> **STATED TASK**
All lines from the one with "Reconstruct this image" through the one with "sin, cos, tan, pi, rad", and only those, are to be reproduced exactly, both ends included.

— Begin —

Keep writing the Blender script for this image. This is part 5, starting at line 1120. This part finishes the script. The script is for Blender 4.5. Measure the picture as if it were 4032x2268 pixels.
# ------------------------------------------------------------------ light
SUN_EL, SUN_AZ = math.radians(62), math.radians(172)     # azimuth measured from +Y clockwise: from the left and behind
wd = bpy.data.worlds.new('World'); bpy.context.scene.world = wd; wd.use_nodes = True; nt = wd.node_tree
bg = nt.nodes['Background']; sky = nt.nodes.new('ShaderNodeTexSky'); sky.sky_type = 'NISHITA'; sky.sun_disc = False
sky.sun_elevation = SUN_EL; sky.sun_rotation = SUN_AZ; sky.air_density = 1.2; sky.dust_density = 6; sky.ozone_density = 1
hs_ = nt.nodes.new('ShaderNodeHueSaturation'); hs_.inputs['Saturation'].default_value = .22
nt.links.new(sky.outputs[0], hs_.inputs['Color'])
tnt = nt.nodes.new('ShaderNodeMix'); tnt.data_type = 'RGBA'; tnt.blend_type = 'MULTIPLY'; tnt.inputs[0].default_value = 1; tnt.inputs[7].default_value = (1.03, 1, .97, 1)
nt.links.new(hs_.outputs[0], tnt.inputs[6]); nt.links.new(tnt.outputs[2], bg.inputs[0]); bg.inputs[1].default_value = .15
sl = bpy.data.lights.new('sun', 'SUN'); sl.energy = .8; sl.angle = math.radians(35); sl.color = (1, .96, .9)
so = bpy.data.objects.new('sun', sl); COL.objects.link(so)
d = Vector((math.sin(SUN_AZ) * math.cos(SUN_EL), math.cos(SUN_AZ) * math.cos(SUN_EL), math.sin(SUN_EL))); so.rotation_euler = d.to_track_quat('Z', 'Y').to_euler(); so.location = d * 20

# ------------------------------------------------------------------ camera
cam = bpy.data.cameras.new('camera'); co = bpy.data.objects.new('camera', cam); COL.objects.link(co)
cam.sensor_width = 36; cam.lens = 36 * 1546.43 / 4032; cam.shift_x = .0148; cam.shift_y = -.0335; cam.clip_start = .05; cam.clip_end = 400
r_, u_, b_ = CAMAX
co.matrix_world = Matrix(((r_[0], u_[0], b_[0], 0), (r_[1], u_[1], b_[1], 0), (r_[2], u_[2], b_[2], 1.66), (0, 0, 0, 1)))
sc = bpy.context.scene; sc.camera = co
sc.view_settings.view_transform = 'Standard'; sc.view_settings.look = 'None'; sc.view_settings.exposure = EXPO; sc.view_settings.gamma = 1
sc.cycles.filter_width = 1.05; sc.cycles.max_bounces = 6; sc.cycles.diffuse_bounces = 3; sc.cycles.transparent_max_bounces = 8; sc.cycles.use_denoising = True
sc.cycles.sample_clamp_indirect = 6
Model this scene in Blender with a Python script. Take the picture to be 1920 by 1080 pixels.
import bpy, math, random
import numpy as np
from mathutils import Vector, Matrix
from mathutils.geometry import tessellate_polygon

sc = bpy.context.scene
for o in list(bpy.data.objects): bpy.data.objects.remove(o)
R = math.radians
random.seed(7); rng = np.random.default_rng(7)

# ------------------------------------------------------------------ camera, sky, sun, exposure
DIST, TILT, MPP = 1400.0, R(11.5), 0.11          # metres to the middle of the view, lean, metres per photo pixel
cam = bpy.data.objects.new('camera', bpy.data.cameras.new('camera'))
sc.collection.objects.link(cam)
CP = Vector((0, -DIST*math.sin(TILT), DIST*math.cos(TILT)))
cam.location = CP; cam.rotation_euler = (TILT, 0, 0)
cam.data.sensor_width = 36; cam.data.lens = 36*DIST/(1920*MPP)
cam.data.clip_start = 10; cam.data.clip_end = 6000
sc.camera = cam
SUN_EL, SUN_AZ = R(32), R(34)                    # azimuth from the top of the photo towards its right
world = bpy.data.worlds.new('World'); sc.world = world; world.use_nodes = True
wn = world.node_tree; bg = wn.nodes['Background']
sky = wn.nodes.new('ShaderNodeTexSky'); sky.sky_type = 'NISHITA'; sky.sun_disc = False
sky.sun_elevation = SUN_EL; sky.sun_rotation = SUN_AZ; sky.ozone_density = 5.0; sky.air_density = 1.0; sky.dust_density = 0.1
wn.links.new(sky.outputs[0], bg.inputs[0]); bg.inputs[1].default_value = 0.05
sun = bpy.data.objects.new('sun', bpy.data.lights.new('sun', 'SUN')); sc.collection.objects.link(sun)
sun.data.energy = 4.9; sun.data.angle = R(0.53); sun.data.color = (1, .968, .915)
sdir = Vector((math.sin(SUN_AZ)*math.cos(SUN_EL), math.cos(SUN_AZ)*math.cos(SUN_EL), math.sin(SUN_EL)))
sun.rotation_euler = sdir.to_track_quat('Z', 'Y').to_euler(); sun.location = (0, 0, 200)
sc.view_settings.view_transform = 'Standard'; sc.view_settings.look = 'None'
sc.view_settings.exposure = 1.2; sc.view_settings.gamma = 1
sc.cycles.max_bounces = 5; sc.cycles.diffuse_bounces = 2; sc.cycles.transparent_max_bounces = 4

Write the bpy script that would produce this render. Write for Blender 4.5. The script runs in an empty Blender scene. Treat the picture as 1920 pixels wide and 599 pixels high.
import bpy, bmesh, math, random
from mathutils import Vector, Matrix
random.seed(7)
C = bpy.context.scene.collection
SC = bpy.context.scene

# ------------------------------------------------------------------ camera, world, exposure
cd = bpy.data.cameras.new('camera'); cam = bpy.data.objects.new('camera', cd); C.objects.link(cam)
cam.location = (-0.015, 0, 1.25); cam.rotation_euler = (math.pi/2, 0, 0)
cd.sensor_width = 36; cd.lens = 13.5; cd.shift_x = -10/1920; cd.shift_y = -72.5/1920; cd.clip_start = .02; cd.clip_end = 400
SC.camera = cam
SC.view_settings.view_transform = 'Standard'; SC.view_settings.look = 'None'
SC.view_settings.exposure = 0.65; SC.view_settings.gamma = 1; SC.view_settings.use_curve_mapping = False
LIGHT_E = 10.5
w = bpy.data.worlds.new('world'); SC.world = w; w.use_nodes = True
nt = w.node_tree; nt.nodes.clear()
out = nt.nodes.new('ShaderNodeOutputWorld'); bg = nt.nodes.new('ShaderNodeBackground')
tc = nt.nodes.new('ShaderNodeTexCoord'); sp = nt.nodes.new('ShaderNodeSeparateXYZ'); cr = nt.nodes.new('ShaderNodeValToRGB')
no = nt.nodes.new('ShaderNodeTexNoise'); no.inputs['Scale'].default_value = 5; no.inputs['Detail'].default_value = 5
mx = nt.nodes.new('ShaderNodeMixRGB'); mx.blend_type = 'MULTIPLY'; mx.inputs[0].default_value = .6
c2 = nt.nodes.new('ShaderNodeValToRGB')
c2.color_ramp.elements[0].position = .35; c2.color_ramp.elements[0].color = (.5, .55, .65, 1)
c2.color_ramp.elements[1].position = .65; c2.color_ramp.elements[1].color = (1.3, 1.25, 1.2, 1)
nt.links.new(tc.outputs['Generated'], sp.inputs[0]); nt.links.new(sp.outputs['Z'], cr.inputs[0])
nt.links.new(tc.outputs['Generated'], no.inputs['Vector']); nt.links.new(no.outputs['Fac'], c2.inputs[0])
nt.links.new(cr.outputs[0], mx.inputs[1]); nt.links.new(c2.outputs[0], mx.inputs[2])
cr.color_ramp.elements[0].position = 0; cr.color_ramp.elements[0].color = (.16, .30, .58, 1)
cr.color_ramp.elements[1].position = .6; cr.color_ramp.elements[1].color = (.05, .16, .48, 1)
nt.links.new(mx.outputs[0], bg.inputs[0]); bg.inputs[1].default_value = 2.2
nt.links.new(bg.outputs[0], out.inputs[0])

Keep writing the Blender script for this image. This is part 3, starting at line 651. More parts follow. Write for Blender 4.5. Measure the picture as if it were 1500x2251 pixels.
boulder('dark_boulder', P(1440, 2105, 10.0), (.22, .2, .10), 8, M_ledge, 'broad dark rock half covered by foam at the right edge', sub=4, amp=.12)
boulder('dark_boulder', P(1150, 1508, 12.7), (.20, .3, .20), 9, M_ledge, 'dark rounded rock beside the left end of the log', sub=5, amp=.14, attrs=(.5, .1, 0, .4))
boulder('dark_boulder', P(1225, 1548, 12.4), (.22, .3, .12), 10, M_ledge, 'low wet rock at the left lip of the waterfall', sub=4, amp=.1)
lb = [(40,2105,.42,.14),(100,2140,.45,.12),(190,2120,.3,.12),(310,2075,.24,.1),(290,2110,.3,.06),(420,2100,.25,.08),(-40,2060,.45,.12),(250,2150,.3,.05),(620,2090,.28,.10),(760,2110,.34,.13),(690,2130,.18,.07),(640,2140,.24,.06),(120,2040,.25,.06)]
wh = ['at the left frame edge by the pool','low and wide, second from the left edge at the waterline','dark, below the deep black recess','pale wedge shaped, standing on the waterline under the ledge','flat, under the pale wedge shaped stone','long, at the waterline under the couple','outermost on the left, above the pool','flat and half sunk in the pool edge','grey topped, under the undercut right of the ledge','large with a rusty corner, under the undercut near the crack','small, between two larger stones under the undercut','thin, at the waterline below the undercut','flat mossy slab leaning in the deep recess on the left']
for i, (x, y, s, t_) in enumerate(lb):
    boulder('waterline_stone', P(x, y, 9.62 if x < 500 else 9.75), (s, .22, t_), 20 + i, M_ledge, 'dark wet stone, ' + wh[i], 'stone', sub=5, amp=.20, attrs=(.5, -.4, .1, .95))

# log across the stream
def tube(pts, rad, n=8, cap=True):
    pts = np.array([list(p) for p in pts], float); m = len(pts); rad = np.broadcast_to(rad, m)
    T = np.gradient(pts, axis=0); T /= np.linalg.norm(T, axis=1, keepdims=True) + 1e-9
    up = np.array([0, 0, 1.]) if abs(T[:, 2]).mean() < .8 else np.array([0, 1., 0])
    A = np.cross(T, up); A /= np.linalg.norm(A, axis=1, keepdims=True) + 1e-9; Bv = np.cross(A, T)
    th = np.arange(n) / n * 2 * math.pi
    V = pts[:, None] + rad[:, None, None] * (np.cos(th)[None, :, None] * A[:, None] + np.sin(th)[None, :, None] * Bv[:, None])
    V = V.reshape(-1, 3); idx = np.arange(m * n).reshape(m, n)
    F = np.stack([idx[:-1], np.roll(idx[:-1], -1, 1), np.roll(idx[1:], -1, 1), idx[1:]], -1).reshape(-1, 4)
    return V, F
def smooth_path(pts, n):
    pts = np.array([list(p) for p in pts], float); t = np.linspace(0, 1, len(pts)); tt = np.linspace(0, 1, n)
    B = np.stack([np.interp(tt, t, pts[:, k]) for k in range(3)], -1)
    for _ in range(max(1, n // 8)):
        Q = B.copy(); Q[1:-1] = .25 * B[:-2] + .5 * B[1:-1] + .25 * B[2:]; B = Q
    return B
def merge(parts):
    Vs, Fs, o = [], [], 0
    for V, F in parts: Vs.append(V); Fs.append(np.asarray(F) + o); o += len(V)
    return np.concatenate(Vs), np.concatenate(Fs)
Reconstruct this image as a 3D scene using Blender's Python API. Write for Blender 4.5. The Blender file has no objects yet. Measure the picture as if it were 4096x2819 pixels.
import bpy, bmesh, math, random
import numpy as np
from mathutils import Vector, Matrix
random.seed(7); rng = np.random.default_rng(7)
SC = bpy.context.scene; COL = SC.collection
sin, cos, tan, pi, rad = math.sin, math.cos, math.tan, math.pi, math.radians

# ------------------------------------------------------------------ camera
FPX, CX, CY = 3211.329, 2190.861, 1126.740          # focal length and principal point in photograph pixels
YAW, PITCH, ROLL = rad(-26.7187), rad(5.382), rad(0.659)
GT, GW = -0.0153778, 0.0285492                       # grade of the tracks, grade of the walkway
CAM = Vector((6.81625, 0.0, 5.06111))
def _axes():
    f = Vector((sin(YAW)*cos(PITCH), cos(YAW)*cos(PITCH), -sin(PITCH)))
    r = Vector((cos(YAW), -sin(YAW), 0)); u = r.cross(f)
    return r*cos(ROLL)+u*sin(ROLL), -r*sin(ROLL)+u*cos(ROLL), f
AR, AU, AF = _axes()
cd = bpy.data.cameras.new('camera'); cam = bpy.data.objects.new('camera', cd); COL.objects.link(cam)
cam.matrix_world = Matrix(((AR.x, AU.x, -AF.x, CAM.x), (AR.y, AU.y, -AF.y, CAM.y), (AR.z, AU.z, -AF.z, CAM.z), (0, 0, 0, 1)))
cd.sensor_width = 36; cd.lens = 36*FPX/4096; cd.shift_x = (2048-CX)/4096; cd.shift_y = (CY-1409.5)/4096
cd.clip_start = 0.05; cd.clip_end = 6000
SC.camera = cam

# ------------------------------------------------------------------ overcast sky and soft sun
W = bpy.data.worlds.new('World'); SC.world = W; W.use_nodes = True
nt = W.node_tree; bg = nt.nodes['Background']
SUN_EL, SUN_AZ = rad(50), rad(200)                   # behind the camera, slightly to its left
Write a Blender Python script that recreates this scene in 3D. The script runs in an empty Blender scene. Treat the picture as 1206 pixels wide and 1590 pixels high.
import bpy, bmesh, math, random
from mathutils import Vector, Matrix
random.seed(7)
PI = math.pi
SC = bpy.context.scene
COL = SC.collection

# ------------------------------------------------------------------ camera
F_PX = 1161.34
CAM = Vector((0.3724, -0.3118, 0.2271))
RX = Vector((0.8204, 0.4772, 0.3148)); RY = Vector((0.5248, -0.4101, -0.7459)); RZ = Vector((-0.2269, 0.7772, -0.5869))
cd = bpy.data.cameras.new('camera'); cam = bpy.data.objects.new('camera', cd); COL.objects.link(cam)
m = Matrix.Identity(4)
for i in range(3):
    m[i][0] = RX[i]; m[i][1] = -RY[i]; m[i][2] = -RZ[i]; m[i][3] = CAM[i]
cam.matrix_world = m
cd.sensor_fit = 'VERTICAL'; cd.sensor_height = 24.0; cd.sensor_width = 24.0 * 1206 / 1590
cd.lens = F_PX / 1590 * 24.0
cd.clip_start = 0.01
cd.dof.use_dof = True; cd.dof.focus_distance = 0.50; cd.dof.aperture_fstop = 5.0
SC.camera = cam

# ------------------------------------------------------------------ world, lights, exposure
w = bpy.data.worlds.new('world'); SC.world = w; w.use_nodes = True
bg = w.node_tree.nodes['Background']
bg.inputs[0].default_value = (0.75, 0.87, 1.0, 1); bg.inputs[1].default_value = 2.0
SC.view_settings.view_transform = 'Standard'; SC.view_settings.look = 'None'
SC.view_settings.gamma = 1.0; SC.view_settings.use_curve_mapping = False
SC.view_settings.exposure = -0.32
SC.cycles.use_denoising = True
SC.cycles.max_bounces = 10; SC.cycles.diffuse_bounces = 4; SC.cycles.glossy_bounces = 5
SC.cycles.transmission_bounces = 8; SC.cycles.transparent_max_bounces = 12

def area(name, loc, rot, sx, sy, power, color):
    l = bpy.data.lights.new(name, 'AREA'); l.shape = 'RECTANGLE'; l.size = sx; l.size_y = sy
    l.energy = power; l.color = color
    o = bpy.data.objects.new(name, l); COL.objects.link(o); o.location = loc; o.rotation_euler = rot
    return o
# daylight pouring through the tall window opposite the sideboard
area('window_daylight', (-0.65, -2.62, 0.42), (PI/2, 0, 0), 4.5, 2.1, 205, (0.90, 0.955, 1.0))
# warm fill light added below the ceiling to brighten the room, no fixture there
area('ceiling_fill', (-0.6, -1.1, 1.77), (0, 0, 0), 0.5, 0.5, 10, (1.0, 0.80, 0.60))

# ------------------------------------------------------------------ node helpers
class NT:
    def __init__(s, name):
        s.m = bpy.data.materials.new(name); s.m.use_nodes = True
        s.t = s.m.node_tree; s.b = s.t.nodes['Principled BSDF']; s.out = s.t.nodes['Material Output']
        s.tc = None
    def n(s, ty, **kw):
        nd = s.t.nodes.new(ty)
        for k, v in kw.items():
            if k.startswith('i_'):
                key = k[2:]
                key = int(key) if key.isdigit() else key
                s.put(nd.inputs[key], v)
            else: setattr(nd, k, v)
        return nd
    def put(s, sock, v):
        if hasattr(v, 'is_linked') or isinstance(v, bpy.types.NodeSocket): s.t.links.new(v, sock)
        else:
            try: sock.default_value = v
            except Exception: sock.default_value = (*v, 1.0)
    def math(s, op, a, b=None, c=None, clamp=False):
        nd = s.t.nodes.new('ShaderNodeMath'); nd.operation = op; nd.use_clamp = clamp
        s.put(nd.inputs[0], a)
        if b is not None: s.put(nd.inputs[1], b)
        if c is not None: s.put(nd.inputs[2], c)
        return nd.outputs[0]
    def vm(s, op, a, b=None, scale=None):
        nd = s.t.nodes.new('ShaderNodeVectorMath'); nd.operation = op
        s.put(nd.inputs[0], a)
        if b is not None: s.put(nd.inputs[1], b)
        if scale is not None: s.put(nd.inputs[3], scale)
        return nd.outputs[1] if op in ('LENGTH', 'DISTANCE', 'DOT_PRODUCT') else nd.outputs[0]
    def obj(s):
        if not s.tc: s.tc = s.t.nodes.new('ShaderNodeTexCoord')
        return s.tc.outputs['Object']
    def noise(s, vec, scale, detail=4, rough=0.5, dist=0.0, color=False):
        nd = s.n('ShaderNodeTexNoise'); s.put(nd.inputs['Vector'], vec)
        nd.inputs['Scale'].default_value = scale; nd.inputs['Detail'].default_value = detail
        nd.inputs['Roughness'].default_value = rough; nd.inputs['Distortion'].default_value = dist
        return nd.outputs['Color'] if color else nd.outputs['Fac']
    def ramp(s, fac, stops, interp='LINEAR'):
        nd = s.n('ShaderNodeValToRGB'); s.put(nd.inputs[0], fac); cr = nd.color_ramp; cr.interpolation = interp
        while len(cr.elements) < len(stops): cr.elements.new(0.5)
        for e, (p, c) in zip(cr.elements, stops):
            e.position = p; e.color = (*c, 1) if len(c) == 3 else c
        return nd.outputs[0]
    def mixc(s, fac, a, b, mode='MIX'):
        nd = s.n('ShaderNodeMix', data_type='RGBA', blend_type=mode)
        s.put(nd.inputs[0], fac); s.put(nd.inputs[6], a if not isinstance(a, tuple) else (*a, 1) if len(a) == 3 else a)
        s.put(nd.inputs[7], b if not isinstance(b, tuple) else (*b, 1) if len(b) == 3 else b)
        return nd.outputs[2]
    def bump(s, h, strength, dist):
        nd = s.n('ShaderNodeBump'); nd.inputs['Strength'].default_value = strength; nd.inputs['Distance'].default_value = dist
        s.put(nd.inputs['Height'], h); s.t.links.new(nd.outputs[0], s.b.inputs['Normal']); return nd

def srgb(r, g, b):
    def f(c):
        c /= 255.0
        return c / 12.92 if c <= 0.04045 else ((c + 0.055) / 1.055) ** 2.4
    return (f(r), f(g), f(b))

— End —

> **RESULT OF THIS TASK**
Reconstruct this image as a 3D scene using Blender's Python API. Write for Blender 4.5. The Blender file has no objects yet. Measure the picture as if it were 4096x2819 pixels.
import bpy, bmesh, math, random
import numpy as np
from mathutils import Vector, Matrix
random.seed(7); rng = np.random.default_rng(7)
SC = bpy.context.scene; COL = SC.collection
sin, cos, tan, pi, rad = math.sin, math.cos, math.tan, math.pi, math.radians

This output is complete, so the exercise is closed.